At the start of the American Civil War in 1861, although he was a strong anti-secessionist Whig politically, Stewart accepted a commission as major in the artillery of the Tennessee Militia on May 17. Shortly afterwards he entered the Confederate Army on August 15 as a major of artillery.[1]
Stewart was appointed a brigadier general on November 8 and assigned to command the 2nd brigade, 2nd division, Columbus District, of the Confederate Department No. Two (the precursor to the Dept. of Tennessee.) Stewart held this position from November 16 until that December, when his brigade was transferred to the Department's First Geographical Division until February 1862. His brigade was then briefly added to John P. McCown's division in the Department until it joined the Army of Mississippi on April 1. Stewart's brigade was added to the Army of Mississippi's First Corps, under the command of Maj. Gen. Leonidas Polk.[1]
The Army of Mississippi became the Army of Tennessee near the end of 1862, and Stewart and his brigade continued to serve in the First Corps of that army as well. He was promoted to divisional command and to major general on June 2, 1863,[1] and he participated in the Tullahoma Campaign that summer. He was in action at the Battle of Chickamauga that September, and was wounded in the fight on September 19.[1]

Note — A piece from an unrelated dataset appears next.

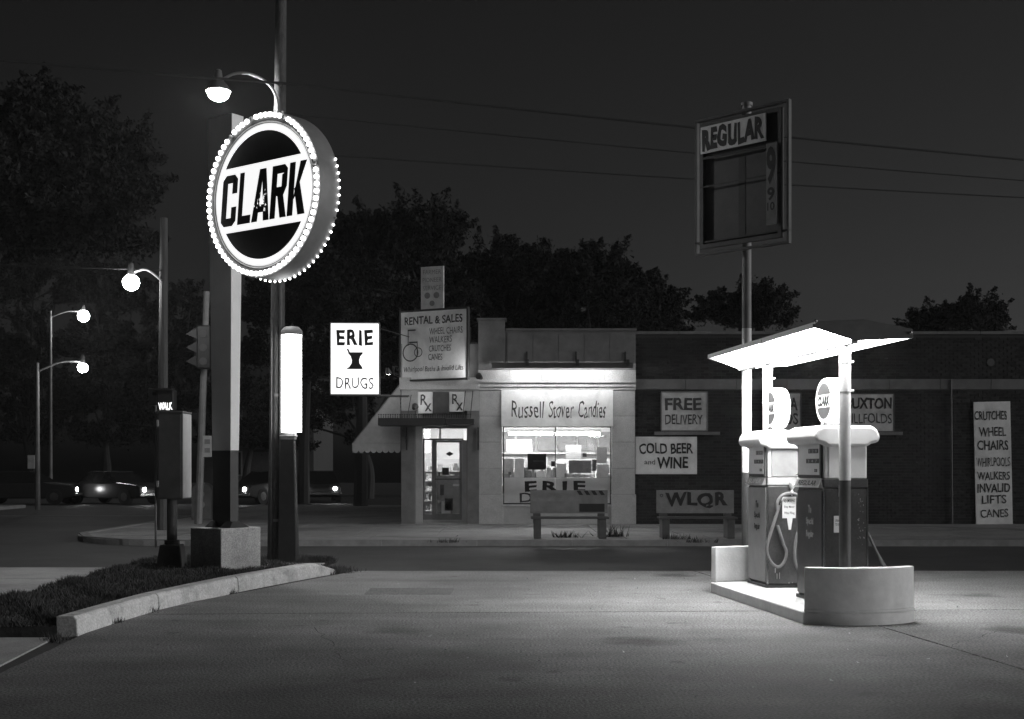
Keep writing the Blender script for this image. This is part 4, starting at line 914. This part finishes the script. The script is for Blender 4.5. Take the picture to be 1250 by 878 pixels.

Stewart fought in the Atlanta Campaign in 1864, and replaced Polk in command of the Army's Third Corps when Polk was killed in action at the Battle of Marietta in June. He was appointed temporary Lieutenant General on June 23, 1864,[1] and led the Third Corps at the Battle of Ezra Church, where he was wounded in the forehead on July 28.[1]
Stewart continued to lead the Third Corps during the Franklin-Nashville Campaign in the fall of 1864, participating in the Second Battle of Franklin that November and the Battle of Nashville in December. Stewart's corps fared badly on the first day of the Battle of Nashville, and it broke on the second day when the troops to its left were forced from their position. What was left of the Army of Tennessee was sent east and fought in the Carolinas Campaign in 1865, once again under the command of Gen. Joseph E. Johnston.
The Army was surrendered on April 26 and Stewart was paroled at Greensboro, North Carolina on May 1.[1]
After the war, Stewart moved to Missouri in 1869 and became an insurance executive. He then moved to Mississippi in 1874, where he served as the Chancellor of the University of Mississippi until 1886. From 1890 to 1908, he was the commissioner of the Chickamauga and Chattanooga National Military Park. He was wounded when he was hit by a train on March 30, 1893, and he returned to Missouri in 1906.[1]
By 1905, Stewart was described as "of advanced years, but clear of intellect" and "deeply interested...for several years" in the teachings of the Watch Tower; that magazine reported Stewart's baptism following a talk by Charles Taze Russell.[3] Russell delivered the funeral sermon in St. Louis[4] following Stewart's death in Biloxi, Mississippi in 1908. Stewart is buried in Bellefontaine Cemetery, St. Louis, Missouri.[1]